Your sentence does not explicate but nevertheless implies the second subject "kids," which I will show in parentheses. In answer to your question as it is written, you would use "were," as follows:

"A kid or two (kids) were..."

Whenever you have two subjects joined by the conjunction "or," the count of the subject nearer or nearest to the verb determines verb conjugation (see rule 4 - https://webapps.towson.edu/ows/sub-verb.htm). Since the subject "two (kids)" is closer to the verb, you use the plural conjugation "were."

However, that changes if the "or two" were to be encased by a comma on each side, like as an aside to mean "maybe two (kids)," as follows:

"A kid, or two (kids), was..."

The above being equivallent to saying:

"A kid (or two) was..."


"A kid (maybe two) was..."

That's because any information introduced by a conjunction that is separated off from the rest of the sentence by commas, one on each side (as opposed to simply an Oxford comma on one side in a list of more than two things), is supplying extraneous information that is not central to the operation of the sentence and may just as well be omitted without changing the gist of the sentence, so it does not count towards subject count in verb conjugation (see rule 5a - https://www.grammarbook.com/grammar/subjectverbagree.asp).

The reason I bring up this second example is that I believe it likely represents what you're trying to convey.
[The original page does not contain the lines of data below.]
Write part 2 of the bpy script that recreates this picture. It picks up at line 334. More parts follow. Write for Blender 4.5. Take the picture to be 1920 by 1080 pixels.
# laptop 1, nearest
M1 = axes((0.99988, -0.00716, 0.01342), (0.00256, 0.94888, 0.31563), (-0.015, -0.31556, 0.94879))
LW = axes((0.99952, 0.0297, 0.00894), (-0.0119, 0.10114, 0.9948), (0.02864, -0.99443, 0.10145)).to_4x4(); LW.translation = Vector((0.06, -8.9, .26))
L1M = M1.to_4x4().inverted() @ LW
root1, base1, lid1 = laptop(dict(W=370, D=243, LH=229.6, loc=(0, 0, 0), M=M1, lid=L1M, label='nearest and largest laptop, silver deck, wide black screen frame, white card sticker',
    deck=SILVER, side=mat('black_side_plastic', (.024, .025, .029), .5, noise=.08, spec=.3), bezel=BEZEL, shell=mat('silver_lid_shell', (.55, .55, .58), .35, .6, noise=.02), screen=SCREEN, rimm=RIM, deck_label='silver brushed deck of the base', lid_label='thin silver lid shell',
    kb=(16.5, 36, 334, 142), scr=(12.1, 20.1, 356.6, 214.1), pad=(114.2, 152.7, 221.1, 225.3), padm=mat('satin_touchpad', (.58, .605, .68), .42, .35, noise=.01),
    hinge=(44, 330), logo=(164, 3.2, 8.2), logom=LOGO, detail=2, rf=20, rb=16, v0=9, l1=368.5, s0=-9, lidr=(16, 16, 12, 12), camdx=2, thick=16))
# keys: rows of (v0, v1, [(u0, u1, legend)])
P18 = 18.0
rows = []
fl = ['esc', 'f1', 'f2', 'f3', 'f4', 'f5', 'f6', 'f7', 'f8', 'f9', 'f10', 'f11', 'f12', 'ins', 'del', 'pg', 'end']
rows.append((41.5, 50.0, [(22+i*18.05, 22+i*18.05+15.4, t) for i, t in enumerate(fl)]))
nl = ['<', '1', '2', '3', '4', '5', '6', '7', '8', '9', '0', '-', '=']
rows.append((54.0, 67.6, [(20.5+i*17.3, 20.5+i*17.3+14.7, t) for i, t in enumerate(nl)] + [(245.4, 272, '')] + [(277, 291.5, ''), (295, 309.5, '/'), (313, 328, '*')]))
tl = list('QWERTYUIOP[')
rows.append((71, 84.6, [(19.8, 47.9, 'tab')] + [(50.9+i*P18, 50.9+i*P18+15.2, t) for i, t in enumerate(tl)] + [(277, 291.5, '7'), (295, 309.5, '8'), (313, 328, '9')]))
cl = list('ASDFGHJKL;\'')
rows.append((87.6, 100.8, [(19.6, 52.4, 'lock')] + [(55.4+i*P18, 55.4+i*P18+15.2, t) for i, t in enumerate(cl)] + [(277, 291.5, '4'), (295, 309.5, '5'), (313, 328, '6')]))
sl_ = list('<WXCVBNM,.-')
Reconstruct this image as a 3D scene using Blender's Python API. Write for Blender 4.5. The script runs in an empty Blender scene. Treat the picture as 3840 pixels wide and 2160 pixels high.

That's because I'm having a tough time thinking of an example where one would say "a kid" and then conjoin "or two" to mean an alternative subject of two kids (i.e., a kid or two other kids) and not merely be expressing, as an aside, one's uncertainty and the possibility that there was instead a second kid with that first kid.


The plural takes the win here. The correct version is "a kid or two were". Here it reads as "a couple of kids", "one kid, maybe two". I'm not sure in what context you'd be describing the actions of kids and not be able to distinguish between one or two kids, but that's beside the point I guess.